NASA astronauts Nicole Mann and Josh Cassada watch as an Atlas V rocket with Boeing’s CST-100 Starliner spacecraft onboard is rolled to the launch pad ahead of the Orbital Flight Test mission in December 2019.

Enlarge / NASA astronauts Nicole Mann and Josh Cassada watch as an Atlas V rocket with Boeing’s CST-100 Starliner spacecraft onboard is rolled to the launch pad ahead of the Orbital Flight Test mission in December 2019. (credit: NASA/Joel Kowsky)

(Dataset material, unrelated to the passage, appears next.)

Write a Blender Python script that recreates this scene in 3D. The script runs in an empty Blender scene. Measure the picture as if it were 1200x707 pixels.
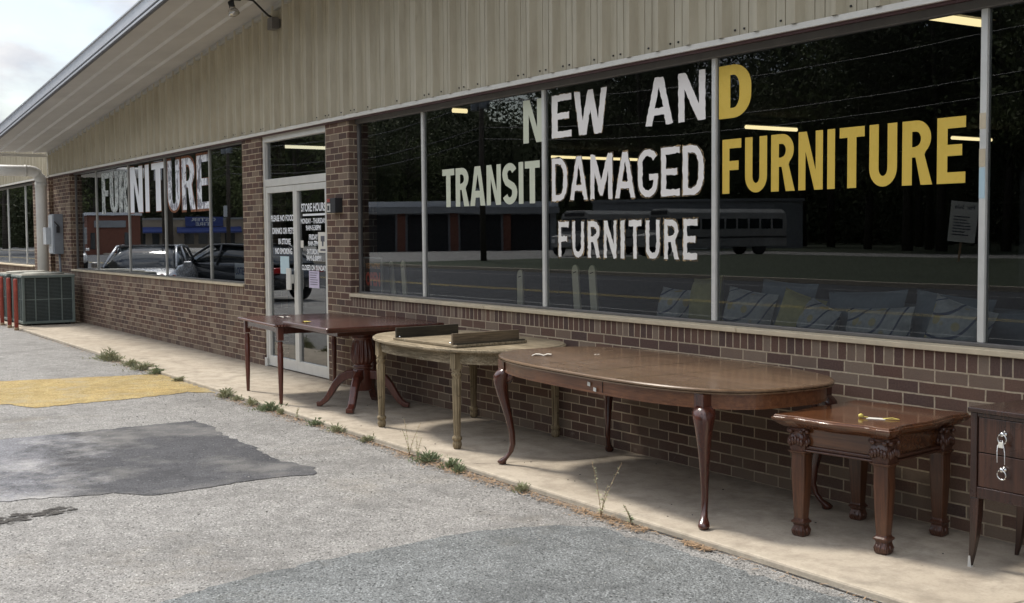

NASA will not make an official announcement for weeks or months, but two sources say the space agency is moving several astronauts from Boeing’s Starliner spacecraft onto SpaceX’s Crew Dragon vehicle for upcoming missions to the International Space Station.

The assignments are not final—they have yet to go through the formal approval process of the Multilateral Crew Operations Panel, which includes all international partners—but sources say NASA’s rookie astronauts who have not yet flown to space will move off the Boeing vehicle due to its ongoing delays.

The most likely scenario is that Nicole Mann, Josh Cassada, and Jeannette Epps will now fly on the SpaceX Crew-5 mission, targeted for launch no earlier than August 2022 on a Falcon 9 rocket. They are likely to be joined by an international partner astronaut, probably Japan’s Koichi Wakata, for the mission.